┌─ DATA EXCERPT
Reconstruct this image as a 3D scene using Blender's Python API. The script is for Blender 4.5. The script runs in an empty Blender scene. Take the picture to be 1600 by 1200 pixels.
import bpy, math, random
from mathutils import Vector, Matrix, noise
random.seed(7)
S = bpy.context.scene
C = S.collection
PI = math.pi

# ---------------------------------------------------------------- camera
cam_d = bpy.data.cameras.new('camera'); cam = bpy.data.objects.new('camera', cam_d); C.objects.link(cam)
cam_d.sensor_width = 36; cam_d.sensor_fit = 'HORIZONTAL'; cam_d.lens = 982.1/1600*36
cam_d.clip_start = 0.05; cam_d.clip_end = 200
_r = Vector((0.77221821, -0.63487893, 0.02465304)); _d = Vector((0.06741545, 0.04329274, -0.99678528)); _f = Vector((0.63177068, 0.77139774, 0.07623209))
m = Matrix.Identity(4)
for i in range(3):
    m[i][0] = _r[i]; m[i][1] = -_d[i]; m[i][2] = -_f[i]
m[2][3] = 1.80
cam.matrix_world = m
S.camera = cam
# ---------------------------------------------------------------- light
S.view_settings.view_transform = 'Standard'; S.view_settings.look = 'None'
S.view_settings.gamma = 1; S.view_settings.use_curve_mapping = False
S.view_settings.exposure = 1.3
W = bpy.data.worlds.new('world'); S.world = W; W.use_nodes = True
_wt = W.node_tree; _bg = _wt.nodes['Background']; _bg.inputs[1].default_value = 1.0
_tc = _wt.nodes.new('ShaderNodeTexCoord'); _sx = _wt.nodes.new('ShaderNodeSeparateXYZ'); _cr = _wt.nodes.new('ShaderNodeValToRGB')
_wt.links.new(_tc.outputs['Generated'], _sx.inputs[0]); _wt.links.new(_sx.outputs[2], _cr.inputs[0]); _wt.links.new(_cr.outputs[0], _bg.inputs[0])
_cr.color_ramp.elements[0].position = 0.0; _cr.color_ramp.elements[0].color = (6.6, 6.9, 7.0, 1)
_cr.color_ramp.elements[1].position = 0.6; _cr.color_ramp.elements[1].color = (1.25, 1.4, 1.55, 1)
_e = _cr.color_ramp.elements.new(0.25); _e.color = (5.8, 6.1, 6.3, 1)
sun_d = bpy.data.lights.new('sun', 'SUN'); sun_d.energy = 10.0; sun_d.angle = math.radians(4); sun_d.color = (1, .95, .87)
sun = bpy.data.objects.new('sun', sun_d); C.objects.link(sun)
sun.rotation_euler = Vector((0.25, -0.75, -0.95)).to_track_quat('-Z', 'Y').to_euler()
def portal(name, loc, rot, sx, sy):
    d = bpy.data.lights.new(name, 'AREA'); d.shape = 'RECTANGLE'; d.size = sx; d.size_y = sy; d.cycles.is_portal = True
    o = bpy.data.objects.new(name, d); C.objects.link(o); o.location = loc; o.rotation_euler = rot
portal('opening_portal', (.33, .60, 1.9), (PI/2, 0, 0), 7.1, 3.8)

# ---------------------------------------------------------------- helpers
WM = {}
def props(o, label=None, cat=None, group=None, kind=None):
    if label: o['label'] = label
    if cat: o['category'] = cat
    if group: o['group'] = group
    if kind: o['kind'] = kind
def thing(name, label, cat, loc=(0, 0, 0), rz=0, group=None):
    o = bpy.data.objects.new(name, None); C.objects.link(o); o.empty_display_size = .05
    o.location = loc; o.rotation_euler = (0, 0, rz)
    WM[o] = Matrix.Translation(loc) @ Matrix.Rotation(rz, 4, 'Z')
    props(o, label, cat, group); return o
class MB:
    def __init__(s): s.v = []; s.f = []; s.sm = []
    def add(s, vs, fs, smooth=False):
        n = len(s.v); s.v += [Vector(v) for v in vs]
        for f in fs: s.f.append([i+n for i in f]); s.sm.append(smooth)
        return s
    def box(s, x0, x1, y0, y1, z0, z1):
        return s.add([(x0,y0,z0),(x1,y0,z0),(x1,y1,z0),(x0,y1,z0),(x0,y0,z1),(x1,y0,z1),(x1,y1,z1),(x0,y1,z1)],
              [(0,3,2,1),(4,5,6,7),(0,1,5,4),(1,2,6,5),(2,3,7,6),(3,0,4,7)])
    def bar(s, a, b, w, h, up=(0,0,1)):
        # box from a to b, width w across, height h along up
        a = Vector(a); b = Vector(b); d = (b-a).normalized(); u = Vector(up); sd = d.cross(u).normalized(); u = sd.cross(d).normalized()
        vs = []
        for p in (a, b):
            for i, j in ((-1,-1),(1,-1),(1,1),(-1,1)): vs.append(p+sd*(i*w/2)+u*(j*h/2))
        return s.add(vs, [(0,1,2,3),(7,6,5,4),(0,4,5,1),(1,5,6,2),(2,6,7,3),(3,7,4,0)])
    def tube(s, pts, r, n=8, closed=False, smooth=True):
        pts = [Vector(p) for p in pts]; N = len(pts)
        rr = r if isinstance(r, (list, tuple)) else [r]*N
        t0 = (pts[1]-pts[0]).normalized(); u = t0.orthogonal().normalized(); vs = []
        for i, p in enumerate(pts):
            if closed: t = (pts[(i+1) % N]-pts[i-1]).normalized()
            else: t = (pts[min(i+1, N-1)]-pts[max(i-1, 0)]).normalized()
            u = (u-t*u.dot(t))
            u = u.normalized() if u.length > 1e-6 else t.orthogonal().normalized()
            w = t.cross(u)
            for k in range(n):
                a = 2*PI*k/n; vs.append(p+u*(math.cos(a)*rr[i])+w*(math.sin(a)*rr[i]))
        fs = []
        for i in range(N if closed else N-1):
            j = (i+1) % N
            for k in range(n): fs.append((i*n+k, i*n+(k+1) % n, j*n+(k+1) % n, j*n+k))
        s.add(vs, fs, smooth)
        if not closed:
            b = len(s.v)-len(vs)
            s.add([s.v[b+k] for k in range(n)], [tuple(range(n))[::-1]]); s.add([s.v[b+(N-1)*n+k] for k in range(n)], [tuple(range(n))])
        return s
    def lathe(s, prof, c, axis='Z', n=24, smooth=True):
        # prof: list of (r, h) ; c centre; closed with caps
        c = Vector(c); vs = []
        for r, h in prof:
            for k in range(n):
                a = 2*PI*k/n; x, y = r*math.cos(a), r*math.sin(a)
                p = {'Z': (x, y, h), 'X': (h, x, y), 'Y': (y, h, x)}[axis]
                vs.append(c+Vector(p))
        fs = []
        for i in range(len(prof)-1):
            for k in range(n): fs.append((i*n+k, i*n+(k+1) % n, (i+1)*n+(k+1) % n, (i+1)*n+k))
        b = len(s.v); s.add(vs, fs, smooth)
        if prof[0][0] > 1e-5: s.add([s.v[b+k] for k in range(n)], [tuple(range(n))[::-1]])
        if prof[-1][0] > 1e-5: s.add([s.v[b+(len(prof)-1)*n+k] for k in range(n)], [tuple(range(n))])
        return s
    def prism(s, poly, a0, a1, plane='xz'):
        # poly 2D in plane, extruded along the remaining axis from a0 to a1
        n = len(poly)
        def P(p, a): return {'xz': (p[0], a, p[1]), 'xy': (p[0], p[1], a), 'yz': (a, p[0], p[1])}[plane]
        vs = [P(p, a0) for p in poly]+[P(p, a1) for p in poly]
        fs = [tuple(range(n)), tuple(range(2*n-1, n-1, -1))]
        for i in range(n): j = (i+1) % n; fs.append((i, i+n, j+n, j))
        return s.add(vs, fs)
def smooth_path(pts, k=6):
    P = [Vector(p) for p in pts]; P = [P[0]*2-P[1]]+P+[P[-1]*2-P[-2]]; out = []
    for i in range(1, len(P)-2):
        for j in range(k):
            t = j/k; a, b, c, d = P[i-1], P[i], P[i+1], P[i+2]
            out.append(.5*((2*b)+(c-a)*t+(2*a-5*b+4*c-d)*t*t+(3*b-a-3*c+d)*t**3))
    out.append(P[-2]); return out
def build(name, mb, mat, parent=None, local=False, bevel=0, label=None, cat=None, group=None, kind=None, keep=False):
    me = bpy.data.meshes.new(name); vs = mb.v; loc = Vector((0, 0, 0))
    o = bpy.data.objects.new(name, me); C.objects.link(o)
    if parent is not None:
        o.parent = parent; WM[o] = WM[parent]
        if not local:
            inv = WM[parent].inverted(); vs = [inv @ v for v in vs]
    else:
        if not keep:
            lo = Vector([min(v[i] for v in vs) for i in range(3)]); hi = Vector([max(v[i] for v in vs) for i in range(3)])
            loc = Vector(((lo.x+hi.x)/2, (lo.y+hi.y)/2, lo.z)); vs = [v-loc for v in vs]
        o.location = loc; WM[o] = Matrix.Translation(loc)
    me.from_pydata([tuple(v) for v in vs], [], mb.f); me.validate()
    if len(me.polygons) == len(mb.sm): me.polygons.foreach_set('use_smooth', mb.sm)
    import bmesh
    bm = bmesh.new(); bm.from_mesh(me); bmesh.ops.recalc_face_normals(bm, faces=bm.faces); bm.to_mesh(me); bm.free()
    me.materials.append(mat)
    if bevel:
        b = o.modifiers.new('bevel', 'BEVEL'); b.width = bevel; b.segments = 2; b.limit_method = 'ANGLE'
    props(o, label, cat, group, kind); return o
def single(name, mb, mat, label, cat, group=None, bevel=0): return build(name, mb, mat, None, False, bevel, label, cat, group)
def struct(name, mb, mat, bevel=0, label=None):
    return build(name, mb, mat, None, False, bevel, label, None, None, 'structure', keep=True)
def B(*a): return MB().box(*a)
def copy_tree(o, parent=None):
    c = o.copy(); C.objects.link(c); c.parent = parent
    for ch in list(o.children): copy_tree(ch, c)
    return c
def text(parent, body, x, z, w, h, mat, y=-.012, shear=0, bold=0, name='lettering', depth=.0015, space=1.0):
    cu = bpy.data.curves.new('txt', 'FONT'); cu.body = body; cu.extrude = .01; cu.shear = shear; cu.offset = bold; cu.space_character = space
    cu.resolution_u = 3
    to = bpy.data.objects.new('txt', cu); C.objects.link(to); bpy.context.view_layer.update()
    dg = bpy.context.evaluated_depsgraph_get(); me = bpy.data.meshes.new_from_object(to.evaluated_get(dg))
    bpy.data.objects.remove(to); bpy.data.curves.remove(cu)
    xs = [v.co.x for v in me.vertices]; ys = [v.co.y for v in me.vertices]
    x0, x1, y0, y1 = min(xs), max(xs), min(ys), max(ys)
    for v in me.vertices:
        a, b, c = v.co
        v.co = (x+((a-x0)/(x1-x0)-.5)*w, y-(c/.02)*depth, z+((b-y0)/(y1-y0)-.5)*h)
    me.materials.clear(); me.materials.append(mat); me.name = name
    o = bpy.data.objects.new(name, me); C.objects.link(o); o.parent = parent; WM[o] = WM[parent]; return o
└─
**WHAT TO PRODUCE:** Repeat, word for word, the lines from the opening of the material through the line containing "PI = math.pi".

**TASK ANSWER:**
Reconstruct this image as a 3D scene using Blender's Python API. The script is for Blender 4.5. The script runs in an empty Blender scene. Take the picture to be 1600 by 1200 pixels.
import bpy, math, random
from mathutils import Vector, Matrix, noise
random.seed(7)
S = bpy.context.scene
C = S.collection
PI = math.pi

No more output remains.